After the many hours with both the MDs and the dentist I was left with a hole in my memory (apparently I interacted with my loved ones while we sat on the steps and waited for the ambulance; I honestly don’t remember), lips so swollen I could only eat through a straw for the first two days, and braces for the first time in my life. Once the external, physical damage was healed I then moved on to more than a year of orthodontia to correct the damage of gravity meeting cement. The orthodontia was followed immediately by root canals, four of them, and more time eating nothing but soft food. If you’ve never had a root canal, well, basically, by the time you need one, it’s a blessing to be free of the pain your teeth have put you in. The downside is that your teeth then have no nerve endings in them; you can’t sense hot or cold with your teeth, and, with many teeth in a row being desensitized, you’re constantly aware of the pressure of your remaining natural teeth on the ones that now contain steel posts instead of a live nerve core.
The end result of all this dental work is that I had to ease back into eating hard foods. Sandwiches with a knife and fork for four or five months, pizza not in slices but cut up, and nothing but semi-soft fruit. If I never see another grape or a bowl of canned peaches again it will be too soon.
Today though, today was different.
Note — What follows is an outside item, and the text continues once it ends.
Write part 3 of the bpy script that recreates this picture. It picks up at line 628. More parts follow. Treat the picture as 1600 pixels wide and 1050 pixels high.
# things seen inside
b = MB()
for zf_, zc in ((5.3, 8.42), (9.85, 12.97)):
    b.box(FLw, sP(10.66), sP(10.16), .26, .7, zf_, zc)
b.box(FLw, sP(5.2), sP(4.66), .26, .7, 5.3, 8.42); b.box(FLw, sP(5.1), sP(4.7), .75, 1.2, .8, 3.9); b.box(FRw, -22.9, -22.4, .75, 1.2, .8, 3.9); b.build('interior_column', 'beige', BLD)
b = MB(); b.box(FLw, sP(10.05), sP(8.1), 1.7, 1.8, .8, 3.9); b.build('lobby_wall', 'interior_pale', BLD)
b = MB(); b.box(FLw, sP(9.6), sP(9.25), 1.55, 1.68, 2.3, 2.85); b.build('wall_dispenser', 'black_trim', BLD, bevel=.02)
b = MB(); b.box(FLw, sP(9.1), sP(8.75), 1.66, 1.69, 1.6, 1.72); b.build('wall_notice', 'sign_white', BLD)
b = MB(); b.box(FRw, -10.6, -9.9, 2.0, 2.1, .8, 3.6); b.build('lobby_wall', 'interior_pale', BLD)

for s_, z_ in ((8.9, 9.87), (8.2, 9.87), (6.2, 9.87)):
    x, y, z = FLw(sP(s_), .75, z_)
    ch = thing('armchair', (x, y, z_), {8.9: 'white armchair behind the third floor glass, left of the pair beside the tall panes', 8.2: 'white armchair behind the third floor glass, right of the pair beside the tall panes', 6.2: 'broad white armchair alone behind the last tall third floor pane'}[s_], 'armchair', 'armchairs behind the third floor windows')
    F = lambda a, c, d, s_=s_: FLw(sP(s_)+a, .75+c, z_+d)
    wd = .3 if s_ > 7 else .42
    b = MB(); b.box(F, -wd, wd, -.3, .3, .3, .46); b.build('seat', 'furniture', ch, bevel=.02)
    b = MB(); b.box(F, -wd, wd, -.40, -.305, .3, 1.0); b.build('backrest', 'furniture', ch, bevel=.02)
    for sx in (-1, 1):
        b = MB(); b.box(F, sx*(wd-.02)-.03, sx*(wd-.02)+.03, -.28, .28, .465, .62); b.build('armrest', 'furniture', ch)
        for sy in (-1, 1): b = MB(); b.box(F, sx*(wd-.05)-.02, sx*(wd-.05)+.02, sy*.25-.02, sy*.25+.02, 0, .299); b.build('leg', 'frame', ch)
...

Two years and eleven months later I ate an apple. It was a gala, probably imported from South America. Its skin was smooth, a lush red. The flesh underneath was firm and juicy, at the peak of ripeness.
What does this have to do with anything you ask?
It seems to me that Americans have spent our time post-September 11th being afraid. Our government, in fact, encourages us to be afraid through its constant terror alerts, news updates, and cautionary tales. Press coverage of the war in Iraq is designed to make us thank god we don’t live in conditions like that and be thankful when the State comes to take away our rights because, after all, they’re only doing it for our protection.
I guess what I’m trying to say in a very ham-handed, too giddy at overcoming my own fear to be coherent sort of way is that if we forget to enjoy the small things, the apples, the daffodils, the trees budding in preparation for summer, if we ignore all those things then all of the marching, flag waving, and believing in the “important” things is for naught because one day it will be our last day and we won’t know how we got there.